Original array: 2 3 2 4 5 12 2 3 3 3 12 
Sorted by frequency: 3 3 3 3 2 2 2 12 12 4 5 

Original array 3: 7 1 5 1 7 7 5 1 2 
Sorted by frequency 3: 1 1 1 7 7 7 5 5 2

 

Stepwise Explanation:

1. Determine maxvalinarr: This approach requires knowing the maximum possible value an element can take in the array. This can be pre-determined or found by iterating through the array once.
2. freqmap Array: An integer array freqmap is created with a size of maxvalinarr + 1. This array acts as a direct mapping: freqmap[i] stores the frequency of the number i. calloc is used to initialize all elements to 0.
3. Count Frequencies: The input arr is iterated, and for each element arr[i], its count freqmap[arr[i]] is incremented.
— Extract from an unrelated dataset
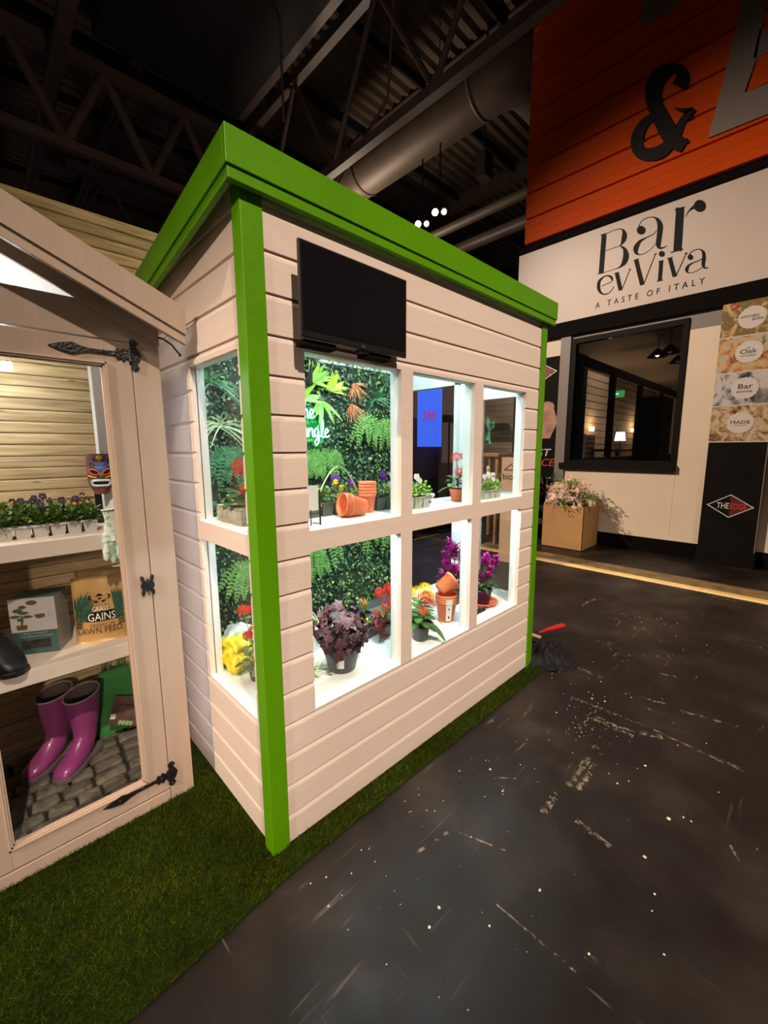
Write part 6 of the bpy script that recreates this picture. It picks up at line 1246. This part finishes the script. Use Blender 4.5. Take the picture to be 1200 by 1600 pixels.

This is very efficient for frequency counting when elements are within the map's range.
4. Create ElementFrequency Array: An array of ElementFrequency structs (freqArray) is populated. It iterates through the freqmap from index 0 to maxvalinarr. If freqmap[i] is greater than 0 (meaning element i was present in the input array), an ElementFrequency struct with value = i and frequency = freqmap[i] is added to freqArray. uniqueCount tracks the number of unique elements.
5. Sort freqArray: Similar to Approach 1, qsort is used with compareElementFrequency2 to sort freqArray by frequency (descending) and then by value (ascending).
6. Reconstruct Array: The original arr is rebuilt by iterating through the sorted freqArray and appending each value frequency times.
7. Free Memory: Dynamically allocated freqmap and freqArray memory are freed.

 

Conclusion

Sorting an array by frequency is a fundamental data manipulation task with various real-world applications. Both approaches discussed leverage the power of qsort with custom comparison functions to achieve the desired sorting:

• Approach 1 (General struct and qsort): Highly versatile for arrays with elements of any integer range, including negative numbers, as it first sorts the input array to efficiently count frequencies of unique elements.
• Approach 2 (Auxiliary Frequency Array): Optimized for arrays where elements are non-negative and fall within a relatively small, known range. It provides very efficient frequency counting.

 

Choosing the right approach depends on the characteristics of your data (range of values, sparsity) and performance requirements. For general integer arrays, Approach 1 is robust. For limited positive integer ranges, Approach 2 offers a more direct way to count frequencies.

Summary

• Problem: Arrange array elements based on their frequency (most frequent first), then by value for ties.
• Core Idea: Count element frequencies, store them with their values, and then sort these pairs.
• Approach 1 (struct + qsort):
• Sort input array initially for efficient frequency counting.
• Create ElementFrequency structs for unique elements.
• Sort ElementFrequency array using qsort (freq descending, value ascending).
• Reconstruct the original array.
• Approach 2 (Auxiliary Array + qsort):
• Best for non-negative integers within a limited range.
• Use an auxiliary array as a direct frequency map.
• Create ElementFrequency structs from the map.
• Sort ElementFrequency array using qsort.
• Reconstruct the original array.
• Key Component: qsort with a custom comparison function is crucial for defining the sorting logic.
• Memory Management: Remember to free dynamically allocated memory (malloc, calloc) to prevent memory leaks.

Learning Verification

1. What is the primary sorting criterion when sorting by frequency? What is the secondary criterion?
2. Explain why qsort is a suitable function for this problem in C.
3. In Approach 1, why is it beneficial to sort the input array before counting frequencies?
4. When would you prefer Approach 2 over Approach 1, and what is its main limitation?

Challenge: Try to modify one of the approaches to sort elements with the same frequency in descending order of their value instead of ascending.